Repeat verbatim, and only, the lines of the data below, beginning at the line that contains "Write part 7" and stopping after the line that contains "x = x0 + (x1 - x0) * ((k".

** start of Data shown **

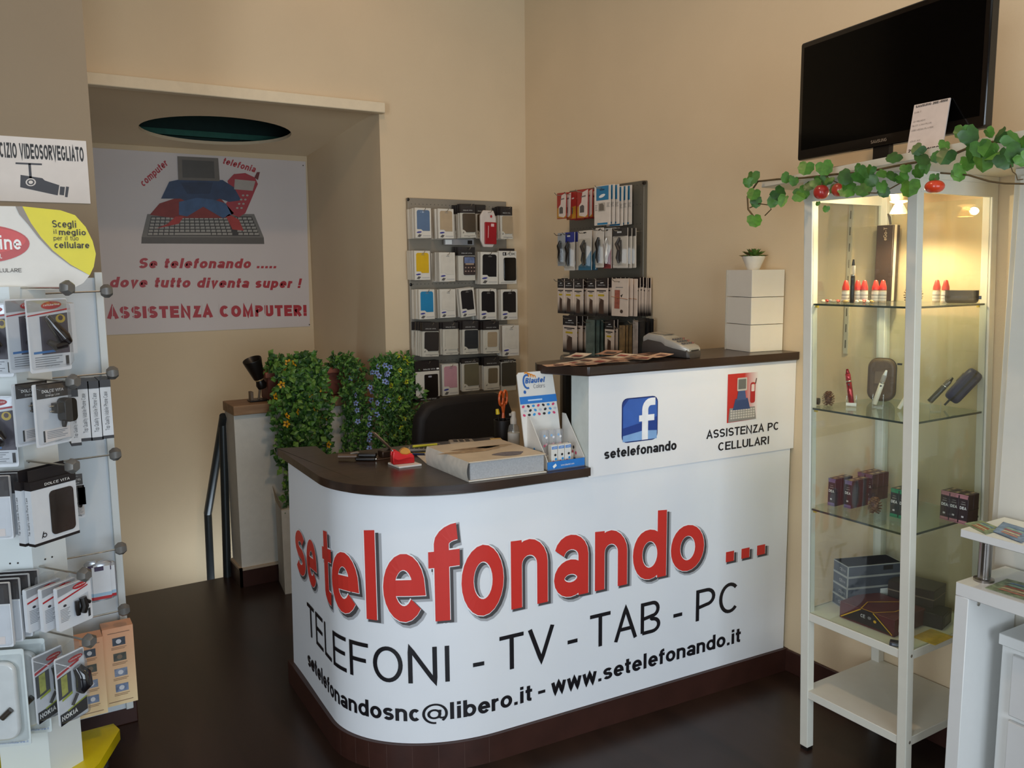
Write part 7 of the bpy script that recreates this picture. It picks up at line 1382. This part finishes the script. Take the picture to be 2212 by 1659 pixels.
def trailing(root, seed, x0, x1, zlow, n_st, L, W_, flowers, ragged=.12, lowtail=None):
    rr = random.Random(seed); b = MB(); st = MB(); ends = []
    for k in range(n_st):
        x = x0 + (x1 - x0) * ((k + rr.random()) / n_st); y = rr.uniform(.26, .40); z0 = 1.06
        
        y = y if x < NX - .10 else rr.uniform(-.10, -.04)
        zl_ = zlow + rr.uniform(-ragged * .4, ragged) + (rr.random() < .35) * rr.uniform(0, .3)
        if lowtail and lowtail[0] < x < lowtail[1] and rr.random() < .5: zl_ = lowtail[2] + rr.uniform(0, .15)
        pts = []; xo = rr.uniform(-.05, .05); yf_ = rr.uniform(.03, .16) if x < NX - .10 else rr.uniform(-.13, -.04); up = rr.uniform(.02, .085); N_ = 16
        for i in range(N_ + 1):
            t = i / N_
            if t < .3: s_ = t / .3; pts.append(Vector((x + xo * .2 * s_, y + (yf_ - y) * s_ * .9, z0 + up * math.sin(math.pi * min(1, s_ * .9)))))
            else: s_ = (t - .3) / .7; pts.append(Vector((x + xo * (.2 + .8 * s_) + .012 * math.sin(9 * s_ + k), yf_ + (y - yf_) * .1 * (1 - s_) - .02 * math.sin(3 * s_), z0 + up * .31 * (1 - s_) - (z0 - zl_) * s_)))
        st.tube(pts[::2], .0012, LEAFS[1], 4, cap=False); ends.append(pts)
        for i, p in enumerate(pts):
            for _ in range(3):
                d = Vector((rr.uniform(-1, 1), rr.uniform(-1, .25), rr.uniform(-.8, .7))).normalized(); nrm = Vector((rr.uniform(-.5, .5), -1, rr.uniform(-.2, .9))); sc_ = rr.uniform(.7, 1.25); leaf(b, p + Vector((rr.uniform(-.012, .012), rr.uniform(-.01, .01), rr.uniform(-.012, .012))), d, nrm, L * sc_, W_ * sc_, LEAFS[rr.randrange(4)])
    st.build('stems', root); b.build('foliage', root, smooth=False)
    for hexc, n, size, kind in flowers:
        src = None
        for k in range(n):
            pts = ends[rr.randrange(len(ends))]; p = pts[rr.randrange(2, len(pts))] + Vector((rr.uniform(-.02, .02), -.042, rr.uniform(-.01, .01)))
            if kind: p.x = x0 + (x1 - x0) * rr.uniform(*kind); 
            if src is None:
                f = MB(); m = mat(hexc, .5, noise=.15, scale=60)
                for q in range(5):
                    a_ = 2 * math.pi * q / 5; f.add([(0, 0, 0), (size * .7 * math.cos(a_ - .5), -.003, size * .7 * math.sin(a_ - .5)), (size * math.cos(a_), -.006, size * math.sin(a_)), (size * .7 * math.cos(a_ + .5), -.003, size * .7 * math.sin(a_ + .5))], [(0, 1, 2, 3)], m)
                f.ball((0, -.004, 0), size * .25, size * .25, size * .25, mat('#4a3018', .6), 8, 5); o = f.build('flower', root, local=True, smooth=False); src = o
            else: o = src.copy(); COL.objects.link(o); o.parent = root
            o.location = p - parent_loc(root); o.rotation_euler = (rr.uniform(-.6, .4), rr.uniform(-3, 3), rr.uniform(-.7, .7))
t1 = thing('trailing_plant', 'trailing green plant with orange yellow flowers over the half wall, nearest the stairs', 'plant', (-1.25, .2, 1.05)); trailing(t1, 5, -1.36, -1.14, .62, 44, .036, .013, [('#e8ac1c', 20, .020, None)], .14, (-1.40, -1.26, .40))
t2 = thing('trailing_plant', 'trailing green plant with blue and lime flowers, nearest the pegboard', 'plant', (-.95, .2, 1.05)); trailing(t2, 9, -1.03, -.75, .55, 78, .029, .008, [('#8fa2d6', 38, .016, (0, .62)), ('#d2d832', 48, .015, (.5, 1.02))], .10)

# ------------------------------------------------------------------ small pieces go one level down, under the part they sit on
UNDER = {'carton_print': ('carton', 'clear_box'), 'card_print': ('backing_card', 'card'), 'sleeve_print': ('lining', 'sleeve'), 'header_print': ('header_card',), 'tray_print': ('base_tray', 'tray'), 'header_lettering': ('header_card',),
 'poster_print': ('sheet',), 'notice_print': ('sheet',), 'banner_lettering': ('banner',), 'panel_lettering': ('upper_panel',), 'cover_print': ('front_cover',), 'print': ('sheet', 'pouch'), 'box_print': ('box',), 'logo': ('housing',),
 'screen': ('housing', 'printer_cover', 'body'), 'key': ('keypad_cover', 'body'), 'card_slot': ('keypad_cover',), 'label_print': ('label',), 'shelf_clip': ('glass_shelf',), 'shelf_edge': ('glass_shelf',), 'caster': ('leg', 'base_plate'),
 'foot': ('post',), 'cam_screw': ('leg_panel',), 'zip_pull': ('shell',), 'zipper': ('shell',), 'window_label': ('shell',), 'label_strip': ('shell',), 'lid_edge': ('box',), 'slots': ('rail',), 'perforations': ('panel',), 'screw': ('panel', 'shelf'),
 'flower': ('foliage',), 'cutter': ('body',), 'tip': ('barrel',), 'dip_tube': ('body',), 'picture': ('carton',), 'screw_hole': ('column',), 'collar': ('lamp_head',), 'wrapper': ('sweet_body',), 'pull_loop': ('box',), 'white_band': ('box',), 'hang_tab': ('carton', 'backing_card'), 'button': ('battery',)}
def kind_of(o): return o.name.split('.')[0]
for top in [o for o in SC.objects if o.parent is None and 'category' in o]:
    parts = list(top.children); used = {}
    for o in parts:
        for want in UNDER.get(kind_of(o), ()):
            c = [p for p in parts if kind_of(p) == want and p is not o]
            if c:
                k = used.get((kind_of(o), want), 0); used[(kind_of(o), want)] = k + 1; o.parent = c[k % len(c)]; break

** end of Data shown **
** start of Data shown **

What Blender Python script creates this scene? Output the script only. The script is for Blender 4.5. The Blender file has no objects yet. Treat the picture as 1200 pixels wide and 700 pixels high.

** end of Data shown **
** start of Data shown **

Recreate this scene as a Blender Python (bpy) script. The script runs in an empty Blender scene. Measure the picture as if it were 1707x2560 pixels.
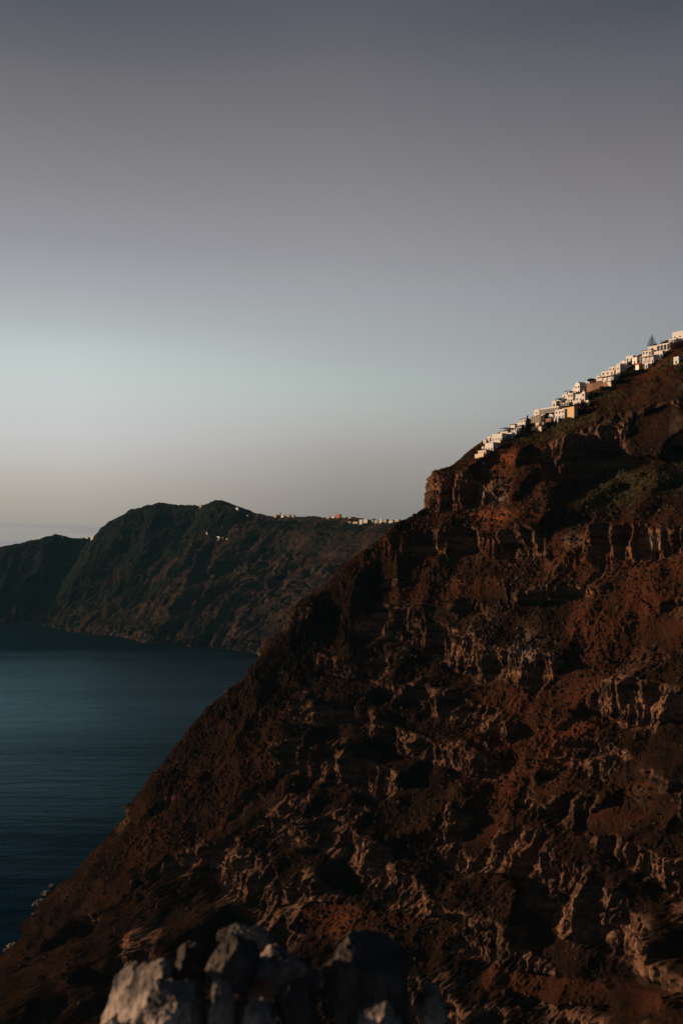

** end of Data shown **

**Result of the task**
Write part 7 of the bpy script that recreates this picture. It picks up at line 1382. This part finishes the script. Take the picture to be 2212 by 1659 pixels.
def trailing(root, seed, x0, x1, zlow, n_st, L, W_, flowers, ragged=.12, lowtail=None):
    rr = random.Random(seed); b = MB(); st = MB(); ends = []
    for k in range(n_st):
        x = x0 + (x1 - x0) * ((k + rr.random()) / n_st); y = rr.uniform(.26, .40); z0 = 1.06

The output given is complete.